The University of Washington's College of Engineering established the Department of Electrical Engineering in 1902 and located the program in Science Hall (later renamed Parrington Hall). (The Department of Electrical Engineering originally was joined with the Physics Department, until they separated in 1905.) In 1910, the department relocated to the former Machinery Pavilion of the Alaska-Yukon-Pacific Exposition (AYPE) and remained here until 1948, when this building, designed by Seattle architect Paul Thiry (1904-1993), opened.

John Paul Jones (1892-1982) served as the Supervising Architect for the University of Washington, collaborating with architect Thiry.

Building Notes

Paul Thiry, Sr., laid out the Electrical Engineering Building in a T-shape, the main trunk of the T housing a laboratory equipped with 14 testing stations using AC and DC current. These labs were insulated acoustically from classrooms on the upper two floors. The cross of the T contained 5 other lab spaces as well as 2 shops. The building as originally built had three floors plus a penthouse containing a radar testing laboratory. A circular stair place at the center of the building allowed access to all floors including the penthouse. Both stair towers placed at either end of the T's cross, were glazed to allow students views toward Lake Washington on the East. All faculty offices, as well, were placed on the upper two floors of the cross's eastern side to maximize lake views. The exterior was clad in brick, its fenestration trimmed by contrasting Indiana limestone. Originally, this building's laboratories had easy-cleaning and fire-resistant tile walls, and the offices had plaster.
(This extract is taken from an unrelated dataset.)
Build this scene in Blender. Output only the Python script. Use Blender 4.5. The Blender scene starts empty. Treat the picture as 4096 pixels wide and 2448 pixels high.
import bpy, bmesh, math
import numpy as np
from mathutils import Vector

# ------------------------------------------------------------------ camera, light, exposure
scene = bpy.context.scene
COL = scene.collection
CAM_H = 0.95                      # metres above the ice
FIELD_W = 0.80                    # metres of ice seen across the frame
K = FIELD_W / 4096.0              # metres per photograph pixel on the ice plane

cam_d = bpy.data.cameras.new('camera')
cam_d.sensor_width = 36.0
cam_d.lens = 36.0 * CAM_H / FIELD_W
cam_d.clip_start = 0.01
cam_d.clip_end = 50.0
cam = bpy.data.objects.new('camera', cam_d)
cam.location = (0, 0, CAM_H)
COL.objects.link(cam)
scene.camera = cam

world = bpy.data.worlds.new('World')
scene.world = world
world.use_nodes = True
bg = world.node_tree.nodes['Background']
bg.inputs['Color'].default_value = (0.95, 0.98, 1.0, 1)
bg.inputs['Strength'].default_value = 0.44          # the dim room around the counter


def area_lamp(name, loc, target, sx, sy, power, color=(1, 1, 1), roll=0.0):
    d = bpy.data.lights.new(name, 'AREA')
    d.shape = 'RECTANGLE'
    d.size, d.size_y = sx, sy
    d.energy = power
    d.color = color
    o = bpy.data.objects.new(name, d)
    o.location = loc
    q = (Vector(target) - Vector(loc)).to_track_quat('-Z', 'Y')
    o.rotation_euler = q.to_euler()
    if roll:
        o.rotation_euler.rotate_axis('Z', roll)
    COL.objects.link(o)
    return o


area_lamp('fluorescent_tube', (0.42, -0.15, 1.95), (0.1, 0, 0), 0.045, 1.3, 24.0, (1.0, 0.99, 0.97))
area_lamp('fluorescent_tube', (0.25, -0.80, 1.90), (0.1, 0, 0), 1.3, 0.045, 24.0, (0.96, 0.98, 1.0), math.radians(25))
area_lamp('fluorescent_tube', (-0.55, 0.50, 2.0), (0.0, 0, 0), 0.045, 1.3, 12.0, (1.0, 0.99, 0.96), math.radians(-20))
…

Images of the Electrical Engineering Building are included in Photo Collection #191, American Institute of Architects Photograph Collection, 1943-1976 held in the University of Washington Libraries, Department of Special Collections, Seattle, WA.

Alteration

Thiry's firm added a third and fourth story in 1968-1969.

Demolition

Thiry's original building was largely demolished c. 1996, and a new structure, built in two stages in 1998 and 2003, replaced it. The Boston-based firm Kallmann, McKinnell and Wood, Architects, in association with Seattle architects Mahlum and Norfors, Architects, Seattle, WA, designed the first phase.